▸ STATED TASK
Set out each line from the following listing that includes the word "Write".

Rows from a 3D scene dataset
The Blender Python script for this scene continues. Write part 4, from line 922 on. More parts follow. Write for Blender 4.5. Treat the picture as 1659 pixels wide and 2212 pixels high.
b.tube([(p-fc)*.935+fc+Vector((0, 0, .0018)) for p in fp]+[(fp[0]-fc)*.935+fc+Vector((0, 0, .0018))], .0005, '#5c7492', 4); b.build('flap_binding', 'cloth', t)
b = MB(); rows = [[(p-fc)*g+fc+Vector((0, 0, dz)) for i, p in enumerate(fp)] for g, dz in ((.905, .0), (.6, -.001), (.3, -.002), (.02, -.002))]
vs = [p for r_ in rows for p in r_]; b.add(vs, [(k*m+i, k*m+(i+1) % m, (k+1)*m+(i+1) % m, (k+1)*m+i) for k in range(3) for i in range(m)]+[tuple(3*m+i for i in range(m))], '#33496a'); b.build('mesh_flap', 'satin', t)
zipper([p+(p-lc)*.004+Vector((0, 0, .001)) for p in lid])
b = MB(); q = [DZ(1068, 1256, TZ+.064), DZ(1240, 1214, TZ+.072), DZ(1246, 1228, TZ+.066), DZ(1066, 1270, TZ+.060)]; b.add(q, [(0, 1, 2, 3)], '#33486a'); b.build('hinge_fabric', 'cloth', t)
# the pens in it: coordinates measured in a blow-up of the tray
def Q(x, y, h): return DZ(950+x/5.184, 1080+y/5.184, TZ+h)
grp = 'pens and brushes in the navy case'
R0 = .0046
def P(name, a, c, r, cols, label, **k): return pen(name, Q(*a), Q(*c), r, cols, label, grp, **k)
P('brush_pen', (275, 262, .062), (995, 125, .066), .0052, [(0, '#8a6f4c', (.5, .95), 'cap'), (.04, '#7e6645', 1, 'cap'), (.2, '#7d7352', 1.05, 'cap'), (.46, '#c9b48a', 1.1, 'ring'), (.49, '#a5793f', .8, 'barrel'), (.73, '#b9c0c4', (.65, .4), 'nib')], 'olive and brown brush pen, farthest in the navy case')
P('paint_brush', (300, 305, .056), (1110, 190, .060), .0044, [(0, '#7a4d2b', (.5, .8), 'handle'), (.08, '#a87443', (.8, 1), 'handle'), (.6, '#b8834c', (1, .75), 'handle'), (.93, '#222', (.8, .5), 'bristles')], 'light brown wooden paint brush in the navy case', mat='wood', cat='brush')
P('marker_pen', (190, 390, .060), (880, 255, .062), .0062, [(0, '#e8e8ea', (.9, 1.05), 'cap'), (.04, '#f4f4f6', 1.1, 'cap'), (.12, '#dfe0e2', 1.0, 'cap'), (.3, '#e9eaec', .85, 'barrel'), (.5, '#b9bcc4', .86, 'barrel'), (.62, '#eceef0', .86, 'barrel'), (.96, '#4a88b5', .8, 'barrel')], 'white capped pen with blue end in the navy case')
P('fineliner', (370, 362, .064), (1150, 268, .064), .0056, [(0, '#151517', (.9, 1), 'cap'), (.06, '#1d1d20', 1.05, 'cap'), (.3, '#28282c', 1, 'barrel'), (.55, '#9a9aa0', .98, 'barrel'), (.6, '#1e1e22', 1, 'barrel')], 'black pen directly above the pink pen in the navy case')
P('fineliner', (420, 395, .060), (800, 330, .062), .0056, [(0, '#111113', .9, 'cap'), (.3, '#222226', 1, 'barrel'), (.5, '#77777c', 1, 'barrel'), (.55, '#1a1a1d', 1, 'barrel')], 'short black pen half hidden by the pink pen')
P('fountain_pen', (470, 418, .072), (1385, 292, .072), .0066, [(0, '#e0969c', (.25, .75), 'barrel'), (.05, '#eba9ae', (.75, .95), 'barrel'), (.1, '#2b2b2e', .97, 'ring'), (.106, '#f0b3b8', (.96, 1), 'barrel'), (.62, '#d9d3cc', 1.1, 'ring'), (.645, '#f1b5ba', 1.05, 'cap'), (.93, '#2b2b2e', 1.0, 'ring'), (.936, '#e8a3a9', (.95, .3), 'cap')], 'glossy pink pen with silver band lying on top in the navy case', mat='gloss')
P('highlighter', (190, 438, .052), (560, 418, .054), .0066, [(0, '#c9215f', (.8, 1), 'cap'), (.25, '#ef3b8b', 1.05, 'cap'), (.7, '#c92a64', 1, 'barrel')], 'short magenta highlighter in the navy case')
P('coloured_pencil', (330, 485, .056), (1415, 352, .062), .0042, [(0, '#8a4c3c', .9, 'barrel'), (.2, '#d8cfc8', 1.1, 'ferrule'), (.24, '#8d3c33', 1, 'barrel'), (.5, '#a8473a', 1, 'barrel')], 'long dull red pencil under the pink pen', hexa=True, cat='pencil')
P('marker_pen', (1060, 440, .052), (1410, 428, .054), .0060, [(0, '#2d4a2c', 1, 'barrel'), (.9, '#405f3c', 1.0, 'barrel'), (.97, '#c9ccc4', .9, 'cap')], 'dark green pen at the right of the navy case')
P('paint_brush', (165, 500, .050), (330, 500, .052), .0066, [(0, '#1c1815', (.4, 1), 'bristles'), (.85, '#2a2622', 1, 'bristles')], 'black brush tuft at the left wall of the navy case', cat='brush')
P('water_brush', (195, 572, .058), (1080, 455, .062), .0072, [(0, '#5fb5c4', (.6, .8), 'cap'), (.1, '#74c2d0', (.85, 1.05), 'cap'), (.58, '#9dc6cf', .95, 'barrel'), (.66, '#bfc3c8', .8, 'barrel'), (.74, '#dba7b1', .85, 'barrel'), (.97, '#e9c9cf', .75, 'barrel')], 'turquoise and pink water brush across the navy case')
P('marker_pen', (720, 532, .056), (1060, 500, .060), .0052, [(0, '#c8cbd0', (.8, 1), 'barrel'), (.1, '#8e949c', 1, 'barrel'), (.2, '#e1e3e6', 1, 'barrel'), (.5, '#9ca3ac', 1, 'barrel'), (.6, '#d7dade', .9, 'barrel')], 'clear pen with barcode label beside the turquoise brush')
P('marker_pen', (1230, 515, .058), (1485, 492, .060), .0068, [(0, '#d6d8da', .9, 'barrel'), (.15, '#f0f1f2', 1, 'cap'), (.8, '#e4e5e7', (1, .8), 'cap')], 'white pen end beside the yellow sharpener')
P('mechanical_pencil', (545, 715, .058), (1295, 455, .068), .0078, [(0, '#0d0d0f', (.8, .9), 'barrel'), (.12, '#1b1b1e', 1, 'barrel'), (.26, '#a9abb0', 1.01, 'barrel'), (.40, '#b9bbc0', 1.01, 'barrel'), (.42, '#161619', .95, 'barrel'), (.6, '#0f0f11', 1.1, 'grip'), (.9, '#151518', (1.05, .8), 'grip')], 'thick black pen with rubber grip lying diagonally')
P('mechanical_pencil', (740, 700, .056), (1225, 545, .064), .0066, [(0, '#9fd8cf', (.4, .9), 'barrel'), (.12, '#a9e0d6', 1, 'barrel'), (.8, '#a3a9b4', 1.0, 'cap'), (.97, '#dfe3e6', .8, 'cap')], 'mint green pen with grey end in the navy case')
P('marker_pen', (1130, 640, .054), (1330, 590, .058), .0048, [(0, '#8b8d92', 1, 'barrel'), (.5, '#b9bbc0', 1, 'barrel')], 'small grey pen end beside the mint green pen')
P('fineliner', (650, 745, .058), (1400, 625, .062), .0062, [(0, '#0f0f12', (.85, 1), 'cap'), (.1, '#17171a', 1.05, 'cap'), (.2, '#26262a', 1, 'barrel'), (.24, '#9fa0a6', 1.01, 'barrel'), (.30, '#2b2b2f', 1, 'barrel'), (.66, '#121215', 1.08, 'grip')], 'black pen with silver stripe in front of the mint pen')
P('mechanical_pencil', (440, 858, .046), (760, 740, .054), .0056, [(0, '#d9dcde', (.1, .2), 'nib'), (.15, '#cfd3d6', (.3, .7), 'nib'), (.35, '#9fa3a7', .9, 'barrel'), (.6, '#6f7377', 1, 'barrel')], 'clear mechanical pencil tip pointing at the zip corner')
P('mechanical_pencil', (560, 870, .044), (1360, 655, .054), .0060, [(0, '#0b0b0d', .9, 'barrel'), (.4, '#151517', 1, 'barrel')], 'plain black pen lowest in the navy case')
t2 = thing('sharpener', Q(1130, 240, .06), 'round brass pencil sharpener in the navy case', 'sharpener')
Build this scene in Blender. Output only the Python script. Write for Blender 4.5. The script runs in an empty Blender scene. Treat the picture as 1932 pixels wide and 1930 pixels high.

▸ FULL RESPONSE
The Blender Python script for this scene continues. Write part 4, from line 922 on. More parts follow. Write for Blender 4.5. Treat the picture as 1659 pixels wide and 2212 pixels high.
Build this scene in Blender. Output only the Python script. Write for Blender 4.5. The script runs in an empty Blender scene. Treat the picture as 1932 pixels wide and 1930 pixels high.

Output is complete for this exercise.